■ **TO BE DONE**
Review the material line by line. Identify and copy every line that contains the string "pixels".

■ **COLLECTED DATA**

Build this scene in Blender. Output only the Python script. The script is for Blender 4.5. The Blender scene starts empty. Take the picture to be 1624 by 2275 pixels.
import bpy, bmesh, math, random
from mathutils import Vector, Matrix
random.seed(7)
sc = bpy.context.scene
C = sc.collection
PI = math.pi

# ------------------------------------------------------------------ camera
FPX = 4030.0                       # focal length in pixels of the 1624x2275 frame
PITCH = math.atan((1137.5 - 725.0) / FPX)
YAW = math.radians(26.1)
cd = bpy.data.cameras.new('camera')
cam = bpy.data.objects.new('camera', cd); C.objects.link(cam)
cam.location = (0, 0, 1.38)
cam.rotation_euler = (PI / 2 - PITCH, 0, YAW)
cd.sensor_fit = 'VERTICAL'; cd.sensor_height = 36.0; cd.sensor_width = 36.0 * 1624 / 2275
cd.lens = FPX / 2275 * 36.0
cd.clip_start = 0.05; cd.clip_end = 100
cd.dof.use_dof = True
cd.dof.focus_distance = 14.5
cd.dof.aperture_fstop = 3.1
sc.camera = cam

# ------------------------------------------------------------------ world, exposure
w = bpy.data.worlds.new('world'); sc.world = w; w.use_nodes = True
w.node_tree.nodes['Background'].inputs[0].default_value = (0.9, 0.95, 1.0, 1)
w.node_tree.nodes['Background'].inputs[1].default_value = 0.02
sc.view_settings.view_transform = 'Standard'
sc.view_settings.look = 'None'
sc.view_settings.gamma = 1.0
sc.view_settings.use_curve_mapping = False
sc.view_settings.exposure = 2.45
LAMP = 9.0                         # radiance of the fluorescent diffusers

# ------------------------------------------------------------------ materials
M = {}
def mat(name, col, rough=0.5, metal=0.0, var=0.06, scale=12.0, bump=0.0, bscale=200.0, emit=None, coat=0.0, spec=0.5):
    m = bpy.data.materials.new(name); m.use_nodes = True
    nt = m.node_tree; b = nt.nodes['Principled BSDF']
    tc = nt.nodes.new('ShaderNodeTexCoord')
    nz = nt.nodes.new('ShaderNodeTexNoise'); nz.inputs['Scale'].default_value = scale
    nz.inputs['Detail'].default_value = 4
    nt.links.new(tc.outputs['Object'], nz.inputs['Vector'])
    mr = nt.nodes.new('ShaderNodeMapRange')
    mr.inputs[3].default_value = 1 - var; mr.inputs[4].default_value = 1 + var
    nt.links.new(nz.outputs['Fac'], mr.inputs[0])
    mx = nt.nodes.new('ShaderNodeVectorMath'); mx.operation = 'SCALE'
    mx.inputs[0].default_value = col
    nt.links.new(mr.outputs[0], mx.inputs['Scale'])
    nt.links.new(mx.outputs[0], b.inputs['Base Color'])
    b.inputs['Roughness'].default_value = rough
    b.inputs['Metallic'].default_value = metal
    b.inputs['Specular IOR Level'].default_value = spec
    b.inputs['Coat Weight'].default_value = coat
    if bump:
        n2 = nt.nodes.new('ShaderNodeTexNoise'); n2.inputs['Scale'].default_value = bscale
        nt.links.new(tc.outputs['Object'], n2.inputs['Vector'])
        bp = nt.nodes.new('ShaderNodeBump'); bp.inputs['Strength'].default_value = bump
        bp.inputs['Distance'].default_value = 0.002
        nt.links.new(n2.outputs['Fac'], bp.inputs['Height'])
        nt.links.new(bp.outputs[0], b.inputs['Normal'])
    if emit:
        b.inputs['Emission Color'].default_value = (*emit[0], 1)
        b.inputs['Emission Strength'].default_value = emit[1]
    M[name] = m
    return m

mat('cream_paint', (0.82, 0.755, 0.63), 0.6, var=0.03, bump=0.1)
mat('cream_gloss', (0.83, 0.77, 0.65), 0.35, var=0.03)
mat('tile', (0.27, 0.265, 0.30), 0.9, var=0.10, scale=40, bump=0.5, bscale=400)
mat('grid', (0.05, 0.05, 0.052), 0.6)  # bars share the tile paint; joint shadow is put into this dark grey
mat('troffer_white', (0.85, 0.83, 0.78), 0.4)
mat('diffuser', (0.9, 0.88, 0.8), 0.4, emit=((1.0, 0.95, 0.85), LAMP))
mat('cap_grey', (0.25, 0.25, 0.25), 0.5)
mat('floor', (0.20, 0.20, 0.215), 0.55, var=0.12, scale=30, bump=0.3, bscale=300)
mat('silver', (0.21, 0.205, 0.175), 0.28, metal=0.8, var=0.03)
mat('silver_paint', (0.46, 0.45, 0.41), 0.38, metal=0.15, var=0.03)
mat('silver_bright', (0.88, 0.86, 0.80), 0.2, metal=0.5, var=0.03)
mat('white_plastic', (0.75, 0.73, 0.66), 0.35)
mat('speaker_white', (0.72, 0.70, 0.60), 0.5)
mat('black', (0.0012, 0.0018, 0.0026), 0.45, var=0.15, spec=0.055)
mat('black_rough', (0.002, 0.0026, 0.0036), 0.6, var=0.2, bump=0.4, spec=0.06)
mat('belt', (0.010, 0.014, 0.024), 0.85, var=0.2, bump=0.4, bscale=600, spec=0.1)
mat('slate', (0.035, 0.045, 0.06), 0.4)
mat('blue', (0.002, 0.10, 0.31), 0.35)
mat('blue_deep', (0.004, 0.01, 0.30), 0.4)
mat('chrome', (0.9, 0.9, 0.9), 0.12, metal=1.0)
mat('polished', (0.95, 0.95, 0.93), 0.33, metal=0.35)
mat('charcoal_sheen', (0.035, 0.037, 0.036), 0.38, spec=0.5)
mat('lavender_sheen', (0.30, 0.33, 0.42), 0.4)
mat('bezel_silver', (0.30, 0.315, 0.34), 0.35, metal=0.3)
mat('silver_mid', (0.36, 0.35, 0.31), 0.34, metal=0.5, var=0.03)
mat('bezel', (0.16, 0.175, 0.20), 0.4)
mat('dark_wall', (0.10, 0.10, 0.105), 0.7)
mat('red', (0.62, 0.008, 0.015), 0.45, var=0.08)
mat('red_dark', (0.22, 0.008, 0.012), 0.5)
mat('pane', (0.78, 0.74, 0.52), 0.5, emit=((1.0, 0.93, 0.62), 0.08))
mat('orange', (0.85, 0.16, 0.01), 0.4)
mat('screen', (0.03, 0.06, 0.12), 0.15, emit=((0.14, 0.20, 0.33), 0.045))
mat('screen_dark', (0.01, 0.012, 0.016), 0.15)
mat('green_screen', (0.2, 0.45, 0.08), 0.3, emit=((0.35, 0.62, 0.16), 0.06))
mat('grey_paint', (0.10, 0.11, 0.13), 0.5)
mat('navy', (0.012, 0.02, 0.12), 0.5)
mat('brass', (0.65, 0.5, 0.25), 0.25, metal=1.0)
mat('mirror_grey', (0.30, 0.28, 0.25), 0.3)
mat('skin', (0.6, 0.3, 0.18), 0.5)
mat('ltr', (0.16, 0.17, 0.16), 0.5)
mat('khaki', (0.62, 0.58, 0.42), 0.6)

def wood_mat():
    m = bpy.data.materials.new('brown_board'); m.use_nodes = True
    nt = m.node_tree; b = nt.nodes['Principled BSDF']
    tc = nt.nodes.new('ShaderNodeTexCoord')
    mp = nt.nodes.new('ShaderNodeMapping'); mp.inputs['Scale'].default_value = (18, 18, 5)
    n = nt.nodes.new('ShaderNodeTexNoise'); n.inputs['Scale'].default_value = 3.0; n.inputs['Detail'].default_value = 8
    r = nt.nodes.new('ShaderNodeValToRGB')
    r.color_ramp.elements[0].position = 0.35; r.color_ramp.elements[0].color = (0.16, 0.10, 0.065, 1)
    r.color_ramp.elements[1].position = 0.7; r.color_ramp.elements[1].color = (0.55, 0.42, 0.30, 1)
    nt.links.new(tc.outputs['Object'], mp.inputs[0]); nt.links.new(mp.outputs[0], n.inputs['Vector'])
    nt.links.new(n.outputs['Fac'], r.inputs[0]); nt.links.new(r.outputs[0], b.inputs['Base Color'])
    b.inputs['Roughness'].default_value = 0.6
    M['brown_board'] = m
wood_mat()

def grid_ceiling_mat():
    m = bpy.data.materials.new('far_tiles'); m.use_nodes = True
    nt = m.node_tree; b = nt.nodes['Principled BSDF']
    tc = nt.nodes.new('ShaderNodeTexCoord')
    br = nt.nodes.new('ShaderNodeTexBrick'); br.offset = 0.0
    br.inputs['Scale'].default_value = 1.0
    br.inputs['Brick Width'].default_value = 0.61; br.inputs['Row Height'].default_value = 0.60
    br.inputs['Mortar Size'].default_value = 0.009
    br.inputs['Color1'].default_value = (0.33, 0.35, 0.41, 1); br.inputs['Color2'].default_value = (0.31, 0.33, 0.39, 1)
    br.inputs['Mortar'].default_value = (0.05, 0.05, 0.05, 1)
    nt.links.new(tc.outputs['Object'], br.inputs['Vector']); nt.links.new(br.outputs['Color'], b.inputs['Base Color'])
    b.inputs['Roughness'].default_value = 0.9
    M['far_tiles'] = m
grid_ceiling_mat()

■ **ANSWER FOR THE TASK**
Build this scene in Blender. Output only the Python script. The script is for Blender 4.5. The Blender scene starts empty. Take the picture to be 1624 by 2275 pixels.
FPX = 4030.0                       # focal length in pixels of the 1624x2275 frame